My initial calculations made my head hurt (see my early notes below), and I nearly made it work, but this post isn’t about the value of keeping up math skills into your fifties (though one could make a case based on how tough the trig was), it’s about doing a different kind of homework: learning about your tools.
You see, while I had worked out a first formula to port the curve example to Canvas, I ran into a problem when the trajectory changed directions. In my initial calculation I aimed down and to the right, but I got some weird results from my Javascript functions when the direction changed.
A word of warning: before you find yourself transfixed by this problem (or worse, falling for my accidentally misleading use of Leibniz-like notation for simple division) don’t fall into the same rabbit hole I did. There’s a trick below that makes life very much easier than my first notes suspected. In short, I did need some math, but not quite as much as I thought.
I had begun to worry I that the math changed depending on the direction, but the clock was ticking. I had already spent too long making the first few nodes work, and I needed to get back to the purpose of the visualization. Skipping straight to the punch line, you don’t need different math for every direction. You can just rotate the page!
Here is the function I wrote in Javascript to do the aiming:
function drawLink(d, i) {
context.beginPath();
context.lineWidth = 0.5;
context.strokeStyle = getLinkColour(d);
var dx = d.target.x - d.source.x,
dy = d.target.y - d.source.y,
hypot = Math.sqrt(dx * dx + dy * dy),
rotationAngle = Math.atan2(dy, dx),
controlPoint = {
x: Math.abs(hypot/2.0),
y: tan(DEFLECTION_ANGLE) * Math.abs(hypot/2.0)
};
/**
* Procedure:
* 1. translate to the starting point
* 2. rotate the drawing around the starting point placing the target east
* 3. aim to a control point floating 22.5 degrees above the midway point
* 4. draw an arrowhead (see below)
* 5. restore the original rotation and translation
*/
context.save();
context.translate(d.source.x, d.source.y);
context.rotate(rotationAngle);
context.moveTo(0, 0);
context.quadraticCurveTo(controlPoint.x, controlPoint.y, Math.abs(hypot), 0);
drawArrowhead(d, hypot, controlPoint);
context.restore();
context.stroke();
}
The comment block says it all: for each edge, go to the starting point of your arc and rotate the canvas so your target is due east! From there, calculating an aiming point is so much simpler.
Where it ends
The sample code is missing a part: drawing the arrowhead.
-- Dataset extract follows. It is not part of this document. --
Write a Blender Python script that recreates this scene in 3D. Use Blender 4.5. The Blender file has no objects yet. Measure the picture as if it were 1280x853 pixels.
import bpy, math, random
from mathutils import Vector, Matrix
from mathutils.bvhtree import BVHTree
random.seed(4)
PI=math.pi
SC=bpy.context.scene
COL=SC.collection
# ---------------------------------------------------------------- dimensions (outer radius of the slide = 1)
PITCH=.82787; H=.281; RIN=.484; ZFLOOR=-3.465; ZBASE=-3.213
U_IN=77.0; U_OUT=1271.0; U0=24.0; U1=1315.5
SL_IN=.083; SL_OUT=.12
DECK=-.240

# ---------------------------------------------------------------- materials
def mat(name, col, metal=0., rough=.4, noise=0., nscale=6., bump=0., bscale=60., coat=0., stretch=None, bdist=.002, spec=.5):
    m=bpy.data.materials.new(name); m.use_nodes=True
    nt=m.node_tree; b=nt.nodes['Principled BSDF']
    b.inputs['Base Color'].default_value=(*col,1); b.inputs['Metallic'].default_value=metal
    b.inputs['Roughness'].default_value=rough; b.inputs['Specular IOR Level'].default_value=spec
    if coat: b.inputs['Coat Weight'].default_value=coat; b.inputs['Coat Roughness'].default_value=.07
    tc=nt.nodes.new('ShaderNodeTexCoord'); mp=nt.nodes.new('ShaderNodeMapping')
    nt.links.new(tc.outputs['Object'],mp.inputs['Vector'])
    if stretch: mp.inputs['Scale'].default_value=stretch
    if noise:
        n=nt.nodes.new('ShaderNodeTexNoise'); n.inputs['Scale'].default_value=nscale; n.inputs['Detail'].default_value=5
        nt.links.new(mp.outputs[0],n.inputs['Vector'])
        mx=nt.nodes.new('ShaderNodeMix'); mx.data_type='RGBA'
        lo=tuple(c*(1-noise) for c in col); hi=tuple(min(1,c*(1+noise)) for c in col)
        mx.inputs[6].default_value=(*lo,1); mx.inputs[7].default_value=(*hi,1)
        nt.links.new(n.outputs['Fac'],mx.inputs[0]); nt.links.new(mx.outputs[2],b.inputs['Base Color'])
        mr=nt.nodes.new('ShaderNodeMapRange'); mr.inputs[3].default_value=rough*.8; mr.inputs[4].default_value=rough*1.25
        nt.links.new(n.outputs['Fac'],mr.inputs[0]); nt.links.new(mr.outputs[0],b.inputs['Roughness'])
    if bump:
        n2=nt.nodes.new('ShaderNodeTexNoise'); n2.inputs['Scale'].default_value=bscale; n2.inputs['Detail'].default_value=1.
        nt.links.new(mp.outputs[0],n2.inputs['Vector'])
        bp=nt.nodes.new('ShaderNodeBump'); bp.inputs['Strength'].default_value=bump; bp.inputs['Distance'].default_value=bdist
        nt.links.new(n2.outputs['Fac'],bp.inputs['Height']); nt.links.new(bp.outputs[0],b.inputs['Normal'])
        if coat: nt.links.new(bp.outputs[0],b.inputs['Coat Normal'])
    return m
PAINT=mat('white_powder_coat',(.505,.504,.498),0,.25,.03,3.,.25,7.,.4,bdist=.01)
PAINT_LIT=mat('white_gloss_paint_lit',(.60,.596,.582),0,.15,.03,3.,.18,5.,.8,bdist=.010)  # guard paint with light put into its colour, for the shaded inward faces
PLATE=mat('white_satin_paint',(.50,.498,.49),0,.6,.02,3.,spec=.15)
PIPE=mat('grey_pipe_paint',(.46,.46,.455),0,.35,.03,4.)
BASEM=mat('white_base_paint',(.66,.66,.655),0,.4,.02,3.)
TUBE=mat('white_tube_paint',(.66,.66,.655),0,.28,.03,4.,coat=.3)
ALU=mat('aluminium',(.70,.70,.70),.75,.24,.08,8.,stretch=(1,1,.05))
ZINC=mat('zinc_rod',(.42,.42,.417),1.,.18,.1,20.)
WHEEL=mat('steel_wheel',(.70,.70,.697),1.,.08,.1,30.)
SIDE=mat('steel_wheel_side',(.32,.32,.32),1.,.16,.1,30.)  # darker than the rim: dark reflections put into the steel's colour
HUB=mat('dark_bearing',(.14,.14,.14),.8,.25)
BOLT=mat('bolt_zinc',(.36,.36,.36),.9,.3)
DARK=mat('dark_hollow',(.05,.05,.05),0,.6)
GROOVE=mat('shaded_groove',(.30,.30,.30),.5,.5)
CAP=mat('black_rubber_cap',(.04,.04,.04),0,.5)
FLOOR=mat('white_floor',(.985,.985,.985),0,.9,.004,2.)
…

You’ll notice in the banner of this post that my nodes are different sizes, so the position of the arrow’s tip had to move some distance back along the curve. The question was, how far? Again, my code comments contain the strategy.
function drawArrowhead(d, hypot, controlPoint) {
/**
* 1. calculate where the arrow hits the target's outer radius (contactPoint)
* 2. find the rotation angle from sin^-1(contactPoint.y/radius)
* 3. save, then rotate ccw
* 4. translate west length of radius
* 5. draw an arrowhead
* 6. restore
*/
var radius = outerCircleSize(d.target),
position = radius/hypot,
contactPoint = getQuadraticCurvePoint(0, 0, controlPoint.x,
controlPoint.y, hypot, 0, position)
tempRotation = Math.asin(contactPoint.y/radius);
context.save();
context.translate(hypot, 0); // go to target
context.rotate(-(tempRotation)); // flatten the curve
context.translate(-(radius), 0); // go to the arrow tip
context.moveTo(0.0, 0.0); // TODO: adjust for line thickness
context.lineTo(-2.5, -1.25); // draw one fin
context.moveTo(0.0, 0.0);
context.lineTo(-2.5, 0.75); // draw the other fin
context.restore();
}
But where did I get the contact point? That’s here, and credit for this goes to user AKX 🔗 at StackOverflow 🔗 :
function _getQBezierValue(t, p1, p2, p3) {
var iT = 1 - t;
return iT * iT * p1 + 2 * iT * t * p2 + t * t * p3;
}
function getQuadraticCurvePoint(startX, startY, cpX, cpY, endX, endY, position) {
return {
x: _getQBezierValue(position, startX, cpX, endX),
y: _getQBezierValue(position, startY, cpY, endY)
};
}
Conclusion
The Internet can be a wonderful place thanks to the generosity of people like Mike, Jody, and AKX whose solutions I relied on. In the spirit of paying it forward, I will be sharing my visualization in an upcoming post.